Existe todo um movimento de resistência na região amazônica, envolvendo técnicos de
Universidades, cientistas e movimentos sociais que atestam que os impactos serão irreversíveis,
tanto para as populações como para o meio ambiente, posto que além de obrigar o deslocamento
de milhões de pessoas, deverá alterar permanentemente o ciclo hidrológico e a integridade
biológica da bacia amazônica.
A transposição do São Francisco se insere na mesma lógica: um processo de integração
desintegradora, onde se fortalece e se amplia o poder das transnacionais aqui instaladas, o
agronegócio, as grandes empreiteiras e as elites favorecidas pela infra-estrutura disponibilizada
nos projetos que compõem a transposição. É esse o modelo de desenvolvimento pensado para o
Ceará e, de resto, para o Nordeste: complexo Portuário do Pecém, Canal da Integração,
Siderúrgica Ceará Stell, Transnordestina. Os prejudicados serão os mesmos — assim como são
as mesmas as empreiteiras que se beneficiam desse “negócio”. Os bancos multilaterais e o
BNDES também participam do financiamento dessas obras, que serão agraciadas com o maior
volume de recursos das ações de infra-estrutura descritas no PAC, evidência explícita da
prioridade que o segundo governo Lula dará aos investimentos produtivos e à infra-estrutura. E
nesse sentido, a transposição surge com bastante força. Estão previstos R$ 6,6 bilhões para a
transposição no período de 2007 a 2010, de um total de R$ 12,6 bilhões
A distância entre a retórica governista e a realidade é vista em diferentes momentos.

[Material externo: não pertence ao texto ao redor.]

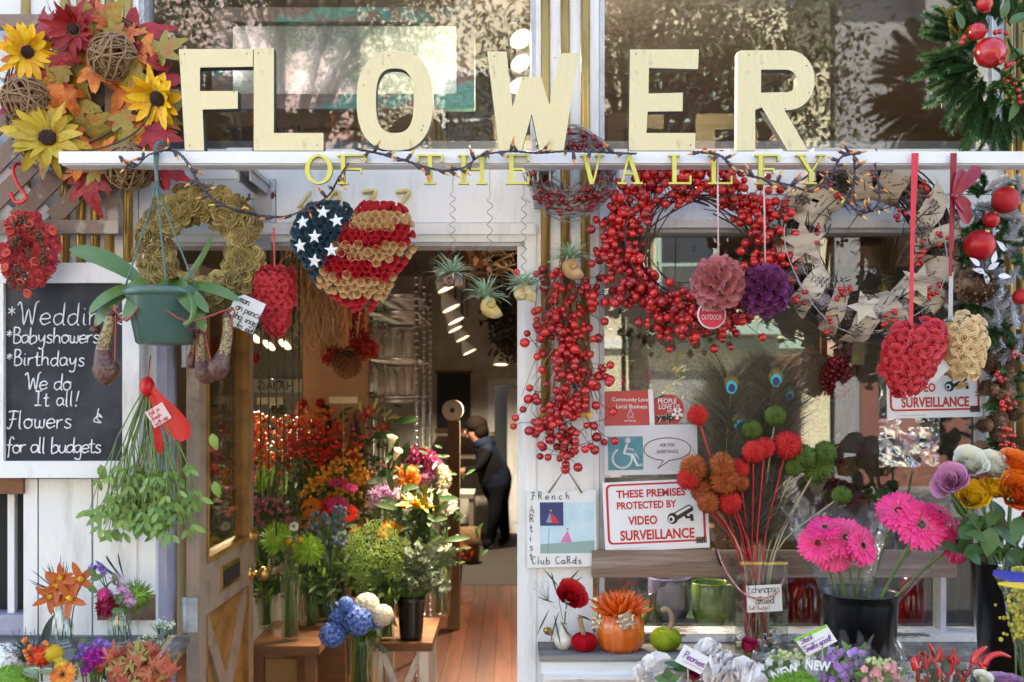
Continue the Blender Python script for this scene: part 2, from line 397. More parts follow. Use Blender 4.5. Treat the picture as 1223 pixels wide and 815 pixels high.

Primeiro, no calote dado pelo governo às organizações da sociedade civil quando abre um
processo de diálogo ano passado, para discutir a transposição do São Francisco e sua
revitalização no contexto de um projeto de desenvolvimento sustentável para o Nordeste. Na
prática, contudo, incorpora a transposição como prioridade de recursos no PAC e já acena com o
início das obras pelo Exército, após ter ganho de presente de Natal, do Ministro do Supremo
Tribunal Federal, Sepúlveda Pertence, uma decisão suspendendo as liminares concedidas pela
Justiça contra a transposição. Ministro este que almeja cair “nas graças” do Presidente para,
quem sabe, alçar vôos mais altos na estrutura de poder. Contando com a prática do fato
consumado e de que a sociedade civil em geral, não tem o devido cuidado no entendimento de
como se dão os processos na institucionalidade, o governo usa a decisão em seu benefício,
fazendo pouco caso de um “detalhe jurídico”: a decisão do Ministro é unilateral e intermediária;
ela não julga o mérito, portanto, pode ser modificada. Mas o fato gera reação em cadeia, ou seja,
imediatamente o Ministro da Integração anuncia o início das obras e desqualifica as razões que
levam a que Bahia e Sergipe sejam contra a transposição, tratando-as como arranjos políticos
que serão resolvidos, tendo agora o governo da Bahia como aliado do Presidente Lula.